McMahon and NBC are betting this combination of sex and attitude will work just as well with football as it has with wrestling. And judging by the initial ratings, they may be right.

That would be a tragic, because we certainly don't need more sex and "attitude" in public life. Over the last few decades, we have seen the demise of reticence and shame in American culture. Americans have, as author Rochelle Gurstein puts it, embraced the "cult of self-expression."

The result has been an increasing coarseness in public life. Speech and conduct that were once marginalized--or limited to certain private settings--have become increasingly public and visible. The boundaries between acceptable and unacceptable expression have been erased. One advertisement for the XFL features a man exclaiming how good the XFL is--with his adjective bleeped out, but obvious to any listener.
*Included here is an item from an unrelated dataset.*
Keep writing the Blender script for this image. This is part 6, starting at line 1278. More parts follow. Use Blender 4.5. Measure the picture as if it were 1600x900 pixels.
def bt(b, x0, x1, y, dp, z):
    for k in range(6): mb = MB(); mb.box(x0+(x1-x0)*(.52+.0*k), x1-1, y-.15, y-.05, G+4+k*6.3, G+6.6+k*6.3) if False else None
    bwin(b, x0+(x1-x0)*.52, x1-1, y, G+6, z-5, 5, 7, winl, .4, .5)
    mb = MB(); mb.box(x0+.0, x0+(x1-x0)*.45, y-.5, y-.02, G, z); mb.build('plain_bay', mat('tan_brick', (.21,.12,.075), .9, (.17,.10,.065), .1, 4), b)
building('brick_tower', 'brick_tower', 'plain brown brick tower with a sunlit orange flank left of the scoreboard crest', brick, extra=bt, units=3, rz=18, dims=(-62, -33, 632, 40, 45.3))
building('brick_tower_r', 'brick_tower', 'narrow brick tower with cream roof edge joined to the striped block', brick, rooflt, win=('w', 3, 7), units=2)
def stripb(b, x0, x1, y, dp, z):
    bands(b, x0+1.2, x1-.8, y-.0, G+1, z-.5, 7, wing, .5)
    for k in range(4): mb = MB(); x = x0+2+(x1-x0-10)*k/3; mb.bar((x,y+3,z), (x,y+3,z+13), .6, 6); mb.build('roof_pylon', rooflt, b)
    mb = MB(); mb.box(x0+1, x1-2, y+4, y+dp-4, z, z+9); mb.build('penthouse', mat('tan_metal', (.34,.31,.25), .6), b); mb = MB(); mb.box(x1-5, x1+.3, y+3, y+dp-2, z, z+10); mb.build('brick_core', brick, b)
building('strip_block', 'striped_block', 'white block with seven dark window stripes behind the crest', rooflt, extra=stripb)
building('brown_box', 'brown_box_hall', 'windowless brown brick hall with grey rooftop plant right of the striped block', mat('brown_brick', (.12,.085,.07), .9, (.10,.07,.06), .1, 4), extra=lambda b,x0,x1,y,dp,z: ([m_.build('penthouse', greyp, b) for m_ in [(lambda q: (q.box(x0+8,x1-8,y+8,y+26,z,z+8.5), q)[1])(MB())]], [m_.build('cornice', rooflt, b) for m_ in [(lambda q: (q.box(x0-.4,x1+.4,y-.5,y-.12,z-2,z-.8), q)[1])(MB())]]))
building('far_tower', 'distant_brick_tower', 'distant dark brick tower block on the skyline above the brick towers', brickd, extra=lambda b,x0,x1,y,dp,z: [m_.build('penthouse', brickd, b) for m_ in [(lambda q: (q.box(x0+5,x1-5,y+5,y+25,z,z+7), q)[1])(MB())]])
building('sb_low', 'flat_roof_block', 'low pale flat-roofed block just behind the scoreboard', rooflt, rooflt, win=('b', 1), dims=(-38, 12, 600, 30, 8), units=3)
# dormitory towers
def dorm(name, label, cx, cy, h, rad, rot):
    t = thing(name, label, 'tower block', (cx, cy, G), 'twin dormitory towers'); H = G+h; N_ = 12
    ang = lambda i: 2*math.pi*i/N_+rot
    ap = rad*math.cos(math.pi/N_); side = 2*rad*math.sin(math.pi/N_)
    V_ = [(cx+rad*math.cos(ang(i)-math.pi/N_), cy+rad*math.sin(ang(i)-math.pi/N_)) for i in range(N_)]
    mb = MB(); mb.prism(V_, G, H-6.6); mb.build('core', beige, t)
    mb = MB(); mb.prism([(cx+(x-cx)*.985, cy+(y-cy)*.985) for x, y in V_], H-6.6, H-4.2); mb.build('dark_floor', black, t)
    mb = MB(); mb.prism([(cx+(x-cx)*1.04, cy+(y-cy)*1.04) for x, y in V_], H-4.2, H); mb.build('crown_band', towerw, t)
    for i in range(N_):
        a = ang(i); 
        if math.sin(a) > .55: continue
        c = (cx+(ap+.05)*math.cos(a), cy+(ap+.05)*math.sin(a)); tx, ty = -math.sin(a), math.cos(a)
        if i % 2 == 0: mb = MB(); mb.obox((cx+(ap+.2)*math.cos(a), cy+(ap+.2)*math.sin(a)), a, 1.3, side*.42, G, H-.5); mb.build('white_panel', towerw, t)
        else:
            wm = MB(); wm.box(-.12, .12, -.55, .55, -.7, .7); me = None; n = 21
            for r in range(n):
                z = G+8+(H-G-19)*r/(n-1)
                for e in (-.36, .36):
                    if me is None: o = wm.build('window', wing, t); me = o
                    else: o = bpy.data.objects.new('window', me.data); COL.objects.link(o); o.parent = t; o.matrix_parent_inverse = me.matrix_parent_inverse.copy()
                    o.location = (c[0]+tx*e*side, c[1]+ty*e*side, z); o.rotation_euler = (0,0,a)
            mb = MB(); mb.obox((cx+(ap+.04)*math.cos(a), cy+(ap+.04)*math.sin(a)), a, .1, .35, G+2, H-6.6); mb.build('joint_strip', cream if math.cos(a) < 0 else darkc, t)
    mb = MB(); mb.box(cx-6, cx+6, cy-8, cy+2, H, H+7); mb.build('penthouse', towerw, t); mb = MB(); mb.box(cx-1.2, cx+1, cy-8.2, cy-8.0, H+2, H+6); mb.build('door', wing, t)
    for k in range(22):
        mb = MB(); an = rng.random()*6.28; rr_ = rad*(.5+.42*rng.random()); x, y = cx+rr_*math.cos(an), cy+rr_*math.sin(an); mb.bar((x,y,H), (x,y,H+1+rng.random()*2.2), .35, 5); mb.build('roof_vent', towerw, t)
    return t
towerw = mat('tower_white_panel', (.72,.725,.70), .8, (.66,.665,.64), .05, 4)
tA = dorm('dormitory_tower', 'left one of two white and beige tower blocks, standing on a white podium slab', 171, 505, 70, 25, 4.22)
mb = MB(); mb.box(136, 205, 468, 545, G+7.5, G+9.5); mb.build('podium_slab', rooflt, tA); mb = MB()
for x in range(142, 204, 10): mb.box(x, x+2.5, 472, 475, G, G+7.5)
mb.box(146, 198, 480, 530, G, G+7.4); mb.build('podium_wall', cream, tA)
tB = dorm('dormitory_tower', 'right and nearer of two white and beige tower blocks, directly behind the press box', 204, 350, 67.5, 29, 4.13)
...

The XFL is part of a trend. It's part of a contraction in the number of places where we have at least some expectation of not being exposed to either sexually provocative or crude conduct.

If you agree that we need less "attitude" and not more, there are some things you can do. If you wouldn't let your kids watch wrestling, don't let them watch the XFL, and don't let yourself watch it either. And let NBC and their advertisers know what you think. Remember, Coca-Cola withdrew its ads from wrestling broadcasts in the face of similar protests.

And in time, may we hope, there will be one more "X" in the league's name--as in X for "eXit."